Walked up to the mall to watch United 93 at the multiplex on Saturday. Not much to say about the movie - it was worth the twelve-mile round-trip - but I did spend a good chunk of the "there" part of the walk wondering if I was trespassing on State Penn land by walking along the side of the Benner Pike past all the "No Trespassing - Violators Will Be Prosecuted" signs. I had forgotten about all of the no trespassing signs - they go by pretty fast when you're driving past them at 55 MPH - but walking along the pike gave me lots of time to ponder the legalities. On the one side, there's the whole "public thoroughfare" thing - if it's legal to drive along the Pike, why the hell couldn't I walk blameless? - on the other side, there's that whole "this means you" every-two-hundred-yards thing shouting in my face in all-caps institutional-green lettering. Saw nothing but road traffic, distant cows, and Rockview's horse herd, so it didn't come to cases as I half-feared. On the way back, I walked along I-99 instead - louder, but probably safer & definitely not trespassing by any interpretation I'm aware of.

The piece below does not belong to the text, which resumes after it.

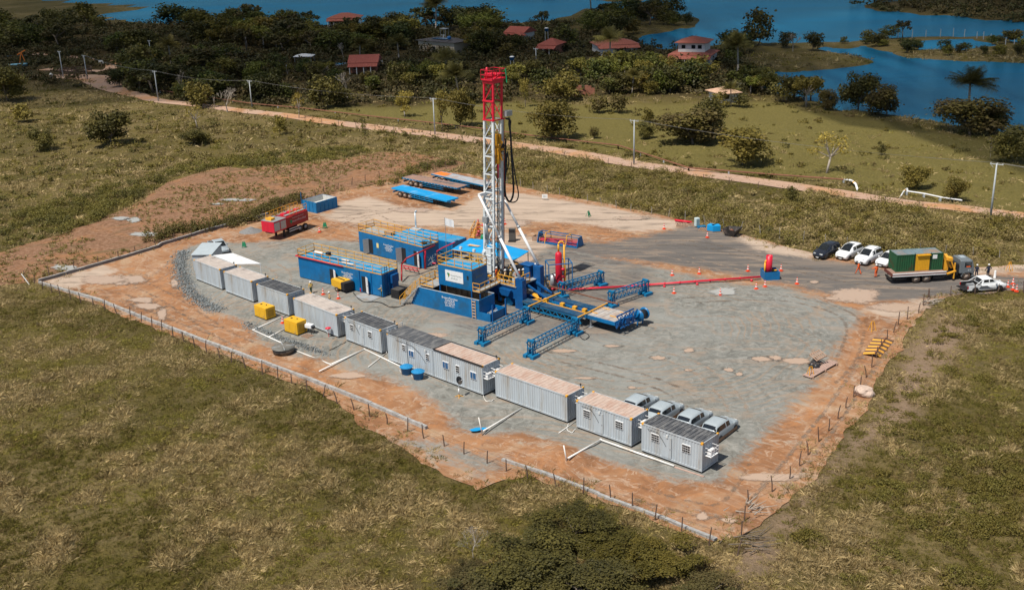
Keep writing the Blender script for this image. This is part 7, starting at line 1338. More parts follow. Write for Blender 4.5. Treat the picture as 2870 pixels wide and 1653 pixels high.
house('G',(1782,256),(1822,252),0,6,'low house with a tan tiled roof at the edge of the pasture', TILET, WALLW, porch=False, h=2.3, rh=1.0)
p = U('G',727,160); t = empty('shelter', p, R(-5), 'white-roofed open shelter left of the brick porch house', 'shelter'); m = MB(); hiproof(m,0,5.5,0,4,2.4,.6,.2); m.build('roof', WHT, t); [MB().box(x,x+.15,y,y+.15,-.2,2.4).build('post', STEEL, t) for x in (.1,5.2) for y in (.1,3.7)]
p = U('G',804,164); t = empty('pool_cover', p, R(-8), 'pale blue pool beside the brick porch house', 'pool'); MB().box(0,5.5,0,3.6,-.2,.45).build('pool_wall', mat('pool_pale_wall',(.35,.38,.42),.7), t); MB().box(.3,5.2,.3,3.3,.451,.5).build('pool_cover', mat('pool_blue',(.02,.22,.42),.3), t)
p = U('G',1420,238); t = empty('ruin_wall', p, R(5), 'crumbling orange brick wall showing through the wood edge', 'wall'); m = MB(); [m.box(i*.8,i*.8+.79,0,.25,-.2,2.2+.5*math.sin(i*2.3)) for i in range(6)]; m.build('brickwork', WALLB, t)
def tower(c, x, y, lab, h=3.4):
    p = U(c,x,y); t = empty('water_tower', p, 0, lab, 'water tank'); MB().lathe([(.55,h),(.72,h+.9),(.78,h+.95)], n=14).build('tank', TANKB, t); MB().lathe([(.8,h+.95),(.4,h+1.15),(0,h+1.2)], n=14).build('lid', WHT, t); m = MB(); [m.bar((a,b_,-.3),(a*.9,b_*.9,h),.12) for a in (-.5,.5) for b_ in (-.5,.5)]; m.build('stand', CONC, t)
tower('G',1265,180,'blue water tank on a stand just right of the red mast top'); tower('b3',438,405,'distant blue water tank behind the little red-roofed house',4)
# cattle pen and small far things at left
p = U('b1',585,745); t = empty('cattle_pen', p, R(20), 'dark wooden cattle pen beside the far left track', 'pen'); m = MB(); 
for a, b_ in (((0,0,0),(9,0,0)),((9,0,0),(9,6,0)),((0,0,0),(0,6,0)),((0,6,0),(9,6,0))): rail(m, [a,b_], 1.7, .16, 3, 2, False)
m.build('rail', POSTW, t)
p = U('b1',180,655); t = empty('covered_boat', p, R(15), 'small pale blue covered boat on the far left clearing', 'boat'); m = MB(); m.loft([[(x,-w_,.9),(x,0,.15),(x,w_,.9),(x,0,1.2)] for x, w_ in ((-2.8,.1),(-2,.8),(0,1.0),(1.8,.8),(2.8,.2))], True); m.build('hull', mat('pale_blue_cover',(.18,.42,.55),.6), t)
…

I spent the trip reading a Rosemary Edghill Regency romance in the style of Georgette Heyer, Turkish Delight, which really was a quite excellent pastiche. The one complaint I had about the novel was that the heroine, who supposedly spent her late childhood and adolescence in the harem of the Ottoman Sultan, speaks exactly like every other Regency romance heroine who isn't a French guttersnipe (These Old Shades) or Spanish newlywed (An Infamous Army). That is to say, full of early-19th-century slang and dialect, of a certain class and sophistication. If you're going to make your heroine a Turk who occasionally communicates in Turkish or swears by Allah & the Prophet, be so good as to actually use the language. It adds a bit of color, you see. And no, the occasional use of "hareem" and "houri" doesn't count. For one thing, I'm pretty sure both are Arabic, not Turkish.

Oh, and don't have your heroine dis on Mansfield Park until you have more than one book under your belt. You have to earn that sort of snark.